What a difference a year makes. Last year at this time, Cody Bellinger was at best a reclamation project — a former MVP, yes, but one who had fallen so far that the Los Angeles Dodgers non-tendered him rather than spending any more time trying to fix him. Now, though, the 28-year-old is arguably the most coveted bat in an otherwise-thin free-agent market, coming off a year in which he hit .307/.356/.525 line with 26 home runs in 130 games with the Chicago Cubs.

There are some concerns around Bellinger — it’s just one year of success after several years in the wilderness, and his batted-ball data hints at some regression — but a player with his track record and Gold Glove-caliber defense in center field is going to justifiably warrant some big bucks. Which team is best positioned to win that particular sweepstakes? Pretty much any team with eyes on contending in the next few years should be in, but we break down the five best fits below.

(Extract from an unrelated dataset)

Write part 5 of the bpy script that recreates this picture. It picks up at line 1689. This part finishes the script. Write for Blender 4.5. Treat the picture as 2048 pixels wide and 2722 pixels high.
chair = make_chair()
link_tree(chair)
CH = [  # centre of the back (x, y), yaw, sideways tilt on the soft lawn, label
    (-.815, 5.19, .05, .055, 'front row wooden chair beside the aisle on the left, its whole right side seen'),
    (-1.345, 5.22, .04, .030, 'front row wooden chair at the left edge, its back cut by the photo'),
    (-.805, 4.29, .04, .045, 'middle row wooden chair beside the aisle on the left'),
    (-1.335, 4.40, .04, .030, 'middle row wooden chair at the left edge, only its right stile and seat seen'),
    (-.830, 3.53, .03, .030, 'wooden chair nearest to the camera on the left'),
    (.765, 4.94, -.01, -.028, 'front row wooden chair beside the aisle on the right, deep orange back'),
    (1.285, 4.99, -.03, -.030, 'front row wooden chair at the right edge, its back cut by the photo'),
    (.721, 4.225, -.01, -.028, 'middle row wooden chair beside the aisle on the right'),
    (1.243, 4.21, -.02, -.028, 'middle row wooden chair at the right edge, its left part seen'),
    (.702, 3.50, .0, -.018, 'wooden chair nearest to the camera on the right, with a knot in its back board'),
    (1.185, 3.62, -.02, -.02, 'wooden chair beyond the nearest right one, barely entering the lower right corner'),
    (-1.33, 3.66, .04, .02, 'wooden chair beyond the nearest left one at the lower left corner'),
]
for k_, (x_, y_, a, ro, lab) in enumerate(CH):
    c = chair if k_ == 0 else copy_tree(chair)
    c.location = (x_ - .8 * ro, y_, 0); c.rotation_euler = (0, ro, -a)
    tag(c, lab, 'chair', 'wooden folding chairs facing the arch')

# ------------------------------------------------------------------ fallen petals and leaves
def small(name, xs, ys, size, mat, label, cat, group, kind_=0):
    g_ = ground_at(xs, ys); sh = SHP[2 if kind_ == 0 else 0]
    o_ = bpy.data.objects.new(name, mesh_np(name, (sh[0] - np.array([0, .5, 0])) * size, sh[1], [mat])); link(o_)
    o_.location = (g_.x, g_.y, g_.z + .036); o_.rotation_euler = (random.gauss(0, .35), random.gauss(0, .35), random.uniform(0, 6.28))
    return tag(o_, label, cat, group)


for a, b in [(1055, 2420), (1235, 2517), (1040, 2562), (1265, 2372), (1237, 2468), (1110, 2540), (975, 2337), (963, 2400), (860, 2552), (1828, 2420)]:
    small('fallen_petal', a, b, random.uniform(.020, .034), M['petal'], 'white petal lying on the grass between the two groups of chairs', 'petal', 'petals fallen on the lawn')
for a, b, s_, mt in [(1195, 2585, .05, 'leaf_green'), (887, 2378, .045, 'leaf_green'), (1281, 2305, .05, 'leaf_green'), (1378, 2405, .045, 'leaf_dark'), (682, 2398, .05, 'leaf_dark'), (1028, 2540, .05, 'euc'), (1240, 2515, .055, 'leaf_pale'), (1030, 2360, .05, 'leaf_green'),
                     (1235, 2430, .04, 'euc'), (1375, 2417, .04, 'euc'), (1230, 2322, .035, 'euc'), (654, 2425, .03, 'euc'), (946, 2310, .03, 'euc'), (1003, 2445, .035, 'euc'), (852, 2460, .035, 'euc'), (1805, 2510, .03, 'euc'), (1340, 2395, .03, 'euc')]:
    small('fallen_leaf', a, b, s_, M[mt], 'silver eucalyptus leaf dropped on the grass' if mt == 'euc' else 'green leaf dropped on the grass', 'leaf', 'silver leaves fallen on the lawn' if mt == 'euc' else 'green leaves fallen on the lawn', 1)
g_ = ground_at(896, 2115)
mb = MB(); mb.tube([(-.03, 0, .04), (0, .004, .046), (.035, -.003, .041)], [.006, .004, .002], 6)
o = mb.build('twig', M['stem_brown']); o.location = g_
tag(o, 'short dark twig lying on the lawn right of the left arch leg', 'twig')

Cody Bellinger free agent landing spots

5. Seattle Mariners

Yes, Seattle already has Julio Rodriguez creating a no-fly zone in center field, but T-Mobile Park has among the more spacious outfields in the game, and two plus defenders out there certainly wouldn’t hurt. Plus, letting Bellinger moonlight at first base and DH — two other areas of weakness for the Mariners right now — would hopefully let him stay healthy over the long haul. The real reason this is a fit, though, is on offense, where Seattle is desperately in need of a lefty power bat in the middle of a lineup that was lacking in both areas in 2023. (With all due respect, you can only go so far when J.P. Crawford is your most dangerous left-handed hitter.) Jerry Dipoto hasn’t been too eager to spend big money recently, but the fit here is too good to pass up.

4. Toronto Blue Jays

Gone is Kevin Kiermaier, creating a hole in center field as the aging George Springer shifts over to right. Why not fill that hole with Bellinger, who also comes with the added benefit of adding a left-handed bat to an extremely right-handed lineup? The Jays are built to win right now, but they clearly need some help getting over the hump; Bellinger would bolster what’s been a frustratingly inconsistent offense over the past couple of seasons while helping avoid a defensive regression with the loss of Kiermaier.

3. Chicago Cubs

On paper, this makes tons of sense: The Cubs are ready to get aggressive, with a new manager in Craig Counsell and tons of young talent in the pipeline; they have a talented center fielder in Pete Crow-Armstrong, but they could use Bellinger in a corner or at first base and DH, two positions in which Chicago simply wasn’t good enough in 2023; Bellinger figures to be comfortable on the North Side, and maybe he’ll reward the team that took a chance on him when his stock was at its lowest last winter. Now is the time for Jed Hoyer to start spending again, and while there are also rotation holes to fill, Bellinger makes more sense than just about any other bat on the market.

2. San Francisco Giants

Okay, so this wouldn’t quite make up for missing out on Aaron Judge, Carlos Correa and all of the other superstars who have spurned San Francisco in recent years, but it’d be something for a team and a front office that are desperately seeking an identity to build around. Bellinger is well-suited to go and get it in the spacious confines of Oracle Park, and the Giants are in need of both a true center fielder and an impact bat. Plus, he has a history with president of baseball operations Farhan Zaidi dating back to their time with the Dodgers.

1. New York Yankees

There are the narrative reasons, like Bellinger’s father, Clay, playing three of his four MLB seasons with the Yankees and Cody calling it a “really special place to play” when the Cubs visited the Bronx this past July. But even without all of that, this just makes too much sense: New York is looking for both a big splash to change the vibes around the franchise and a left-handed outfield bat to plug into the middle of the order, and Bellinger checks both of those boxes with ease. Plus, is there a swing more perfectly tailored to take aim at the short porch? Brian Cashman has already more or less admitted his desire to add multiple outfielders this winter, and Bellinger is the cream of the crop.